## Begin

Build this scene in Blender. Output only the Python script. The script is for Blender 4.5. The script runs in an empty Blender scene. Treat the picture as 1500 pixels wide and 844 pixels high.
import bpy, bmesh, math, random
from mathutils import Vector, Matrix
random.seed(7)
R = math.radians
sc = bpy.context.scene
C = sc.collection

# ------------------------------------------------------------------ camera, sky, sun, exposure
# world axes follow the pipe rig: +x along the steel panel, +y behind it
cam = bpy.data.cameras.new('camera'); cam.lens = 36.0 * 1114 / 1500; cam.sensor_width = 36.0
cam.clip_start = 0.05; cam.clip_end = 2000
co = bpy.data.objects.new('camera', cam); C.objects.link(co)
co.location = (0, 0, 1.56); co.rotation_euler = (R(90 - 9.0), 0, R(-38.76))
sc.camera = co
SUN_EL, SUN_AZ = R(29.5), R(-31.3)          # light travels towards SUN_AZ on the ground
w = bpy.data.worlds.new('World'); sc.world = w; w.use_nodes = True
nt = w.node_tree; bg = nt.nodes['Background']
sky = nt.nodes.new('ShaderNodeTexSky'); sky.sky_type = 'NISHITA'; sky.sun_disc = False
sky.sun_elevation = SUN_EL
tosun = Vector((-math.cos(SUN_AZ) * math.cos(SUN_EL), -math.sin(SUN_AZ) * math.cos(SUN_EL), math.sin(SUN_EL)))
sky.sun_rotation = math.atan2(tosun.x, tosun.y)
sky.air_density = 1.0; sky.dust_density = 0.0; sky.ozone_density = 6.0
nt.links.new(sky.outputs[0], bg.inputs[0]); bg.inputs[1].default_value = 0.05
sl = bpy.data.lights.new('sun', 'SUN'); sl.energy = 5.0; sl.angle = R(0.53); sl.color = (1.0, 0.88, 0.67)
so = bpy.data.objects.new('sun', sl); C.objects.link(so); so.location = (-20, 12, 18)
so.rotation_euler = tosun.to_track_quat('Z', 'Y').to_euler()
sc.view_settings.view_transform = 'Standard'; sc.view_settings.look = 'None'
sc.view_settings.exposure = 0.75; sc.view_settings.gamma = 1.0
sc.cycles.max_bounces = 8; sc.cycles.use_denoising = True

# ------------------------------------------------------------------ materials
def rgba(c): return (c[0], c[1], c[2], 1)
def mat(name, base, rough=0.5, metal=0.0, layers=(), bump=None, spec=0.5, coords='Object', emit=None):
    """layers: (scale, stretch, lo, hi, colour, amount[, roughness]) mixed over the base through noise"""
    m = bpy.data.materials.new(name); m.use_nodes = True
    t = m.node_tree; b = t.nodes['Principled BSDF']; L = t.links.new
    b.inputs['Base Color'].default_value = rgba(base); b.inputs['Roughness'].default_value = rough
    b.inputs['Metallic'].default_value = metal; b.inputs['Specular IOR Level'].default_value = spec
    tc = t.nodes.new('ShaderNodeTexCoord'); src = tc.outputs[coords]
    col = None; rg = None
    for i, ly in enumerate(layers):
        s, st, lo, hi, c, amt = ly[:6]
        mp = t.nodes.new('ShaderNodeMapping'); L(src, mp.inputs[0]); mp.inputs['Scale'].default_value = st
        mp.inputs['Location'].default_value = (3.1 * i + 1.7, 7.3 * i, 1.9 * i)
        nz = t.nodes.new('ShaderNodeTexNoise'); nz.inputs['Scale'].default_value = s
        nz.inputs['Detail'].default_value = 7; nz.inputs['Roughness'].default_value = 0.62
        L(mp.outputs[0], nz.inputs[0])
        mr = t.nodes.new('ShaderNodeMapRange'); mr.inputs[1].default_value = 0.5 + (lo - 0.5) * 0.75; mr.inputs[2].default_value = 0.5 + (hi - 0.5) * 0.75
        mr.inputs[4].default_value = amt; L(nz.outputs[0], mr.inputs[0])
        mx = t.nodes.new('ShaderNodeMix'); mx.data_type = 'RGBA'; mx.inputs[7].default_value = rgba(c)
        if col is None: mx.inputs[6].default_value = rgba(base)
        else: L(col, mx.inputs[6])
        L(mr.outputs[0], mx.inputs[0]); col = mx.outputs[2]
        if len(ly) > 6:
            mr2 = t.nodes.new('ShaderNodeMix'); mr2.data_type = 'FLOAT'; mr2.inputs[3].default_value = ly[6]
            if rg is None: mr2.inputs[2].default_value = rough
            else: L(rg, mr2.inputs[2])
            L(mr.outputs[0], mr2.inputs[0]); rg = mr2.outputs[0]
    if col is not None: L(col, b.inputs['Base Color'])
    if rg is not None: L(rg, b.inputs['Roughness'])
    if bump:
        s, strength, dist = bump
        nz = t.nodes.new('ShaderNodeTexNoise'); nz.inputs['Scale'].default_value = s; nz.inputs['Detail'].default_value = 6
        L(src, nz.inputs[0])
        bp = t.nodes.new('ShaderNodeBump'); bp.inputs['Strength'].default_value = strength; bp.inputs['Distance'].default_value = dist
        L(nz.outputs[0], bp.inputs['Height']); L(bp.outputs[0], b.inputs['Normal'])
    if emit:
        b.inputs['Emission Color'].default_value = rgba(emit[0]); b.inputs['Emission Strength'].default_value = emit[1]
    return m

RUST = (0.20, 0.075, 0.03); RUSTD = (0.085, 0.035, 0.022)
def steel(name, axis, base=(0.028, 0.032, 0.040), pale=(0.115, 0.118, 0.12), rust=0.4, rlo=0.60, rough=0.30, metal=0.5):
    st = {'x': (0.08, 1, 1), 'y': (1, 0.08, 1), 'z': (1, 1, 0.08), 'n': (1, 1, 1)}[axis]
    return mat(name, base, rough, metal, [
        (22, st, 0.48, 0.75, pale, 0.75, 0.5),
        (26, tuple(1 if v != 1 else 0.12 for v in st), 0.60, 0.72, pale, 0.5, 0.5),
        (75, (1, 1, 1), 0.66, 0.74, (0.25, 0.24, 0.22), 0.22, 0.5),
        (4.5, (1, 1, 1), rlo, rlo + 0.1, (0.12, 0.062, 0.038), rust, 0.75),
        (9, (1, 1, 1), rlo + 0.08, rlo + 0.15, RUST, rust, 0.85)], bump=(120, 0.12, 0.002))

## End

> [TASK INSTRUCTIONS] All of the material above needs to be copied exactly.

> [EXERCISE RESPONSE]
Build this scene in Blender. Output only the Python script. The script is for Blender 4.5. The script runs in an empty Blender scene. Treat the picture as 1500 pixels wide and 844 pixels high.
import bpy, bmesh, math, random
from mathutils import Vector, Matrix
random.seed(7)
R = math.radians
sc = bpy.context.scene
C = sc.collection

# ------------------------------------------------------------------ camera, sky, sun, exposure
# world axes follow the pipe rig: +x along the steel panel, +y behind it
cam = bpy.data.cameras.new('camera'); cam.lens = 36.0 * 1114 / 1500; cam.sensor_width = 36.0
cam.clip_start = 0.05; cam.clip_end = 2000
co = bpy.data.objects.new('camera', cam); C.objects.link(co)
co.location = (0, 0, 1.56); co.rotation_euler = (R(90 - 9.0), 0, R(-38.76))
sc.camera = co
SUN_EL, SUN_AZ = R(29.5), R(-31.3)          # light travels towards SUN_AZ on the ground
w = bpy.data.worlds.new('World'); sc.world = w; w.use_nodes = True
nt = w.node_tree; bg = nt.nodes['Background']
sky = nt.nodes.new('ShaderNodeTexSky'); sky.sky_type = 'NISHITA'; sky.sun_disc = False
sky.sun_elevation = SUN_EL
tosun = Vector((-math.cos(SUN_AZ) * math.cos(SUN_EL), -math.sin(SUN_AZ) * math.cos(SUN_EL), math.sin(SUN_EL)))
sky.sun_rotation = math.atan2(tosun.x, tosun.y)
sky.air_density = 1.0; sky.dust_density = 0.0; sky.ozone_density = 6.0
nt.links.new(sky.outputs[0], bg.inputs[0]); bg.inputs[1].default_value = 0.05
sl = bpy.data.lights.new('sun', 'SUN'); sl.energy = 5.0; sl.angle = R(0.53); sl.color = (1.0, 0.88, 0.67)
so = bpy.data.objects.new('sun', sl); C.objects.link(so); so.location = (-20, 12, 18)
so.rotation_euler = tosun.to_track_quat('Z', 'Y').to_euler()
sc.view_settings.view_transform = 'Standard'; sc.view_settings.look = 'None'
sc.view_settings.exposure = 0.75; sc.view_settings.gamma = 1.0
sc.cycles.max_bounces = 8; sc.cycles.use_denoising = True

# ------------------------------------------------------------------ materials
def rgba(c): return (c[0], c[1], c[2], 1)
def mat(name, base, rough=0.5, metal=0.0, layers=(), bump=None, spec=0.5, coords='Object', emit=None):
    """layers: (scale, stretch, lo, hi, colour, amount[, roughness]) mixed over the base through noise"""
    m = bpy.data.materials.new(name); m.use_nodes = True
    t = m.node_tree; b = t.nodes['Principled BSDF']; L = t.links.new
    b.inputs['Base Color'].default_value = rgba(base); b.inputs['Roughness'].default_value = rough
    b.inputs['Metallic'].default_value = metal; b.inputs['Specular IOR Level'].default_value = spec
    tc = t.nodes.new('ShaderNodeTexCoord'); src = tc.outputs[coords]
    col = None; rg = None
    for i, ly in enumerate(layers):
        s, st, lo, hi, c, amt = ly[:6]
        mp = t.nodes.new('ShaderNodeMapping'); L(src, mp.inputs[0]); mp.inputs['Scale'].default_value = st
        mp.inputs['Location'].default_value = (3.1 * i + 1.7, 7.3 * i, 1.9 * i)
        nz = t.nodes.new('ShaderNodeTexNoise'); nz.inputs['Scale'].default_value = s
        nz.inputs['Detail'].default_value = 7; nz.inputs['Roughness'].default_value = 0.62
        L(mp.outputs[0], nz.inputs[0])
        mr = t.nodes.new('ShaderNodeMapRange'); mr.inputs[1].default_value = 0.5 + (lo - 0.5) * 0.75; mr.inputs[2].default_value = 0.5 + (hi - 0.5) * 0.75
        mr.inputs[4].default_value = amt; L(nz.outputs[0], mr.inputs[0])
        mx = t.nodes.new('ShaderNodeMix'); mx.data_type = 'RGBA'; mx.inputs[7].default_value = rgba(c)
        if col is None: mx.inputs[6].default_value = rgba(base)
        else: L(col, mx.inputs[6])
        L(mr.outputs[0], mx.inputs[0]); col = mx.outputs[2]
        if len(ly) > 6:
            mr2 = t.nodes.new('ShaderNodeMix'); mr2.data_type = 'FLOAT'; mr2.inputs[3].default_value = ly[6]
            if rg is None: mr2.inputs[2].default_value = rough
            else: L(rg, mr2.inputs[2])
            L(mr.outputs[0], mr2.inputs[0]); rg = mr2.outputs[0]
    if col is not None: L(col, b.inputs['Base Color'])
    if rg is not None: L(rg, b.inputs['Roughness'])
    if bump:
        s, strength, dist = bump
        nz = t.nodes.new('ShaderNodeTexNoise'); nz.inputs['Scale'].default_value = s; nz.inputs['Detail'].default_value = 6
        L(src, nz.inputs[0])
        bp = t.nodes.new('ShaderNodeBump'); bp.inputs['Strength'].default_value = strength; bp.inputs['Distance'].default_value = dist
        L(nz.outputs[0], bp.inputs['Height']); L(bp.outputs[0], b.inputs['Normal'])
    if emit:
        b.inputs['Emission Color'].default_value = rgba(emit[0]); b.inputs['Emission Strength'].default_value = emit[1]
    return m

RUST = (0.20, 0.075, 0.03); RUSTD = (0.085, 0.035, 0.022)
def steel(name, axis, base=(0.028, 0.032, 0.040), pale=(0.115, 0.118, 0.12), rust=0.4, rlo=0.60, rough=0.30, metal=0.5):
    st = {'x': (0.08, 1, 1), 'y': (1, 0.08, 1), 'z': (1, 1, 0.08), 'n': (1, 1, 1)}[axis]
    return mat(name, base, rough, metal, [
        (22, st, 0.48, 0.75, pale, 0.75, 0.5),
        (26, tuple(1 if v != 1 else 0.12 for v in st), 0.60, 0.72, pale, 0.5, 0.5),
        (75, (1, 1, 1), 0.66, 0.74, (0.25, 0.24, 0.22), 0.22, 0.5),
        (4.5, (1, 1, 1), rlo, rlo + 0.1, (0.12, 0.062, 0.038), rust, 0.75),
        (9, (1, 1, 1), rlo + 0.08, rlo + 0.15, RUST, rust, 0.85)], bump=(120, 0.12, 0.002))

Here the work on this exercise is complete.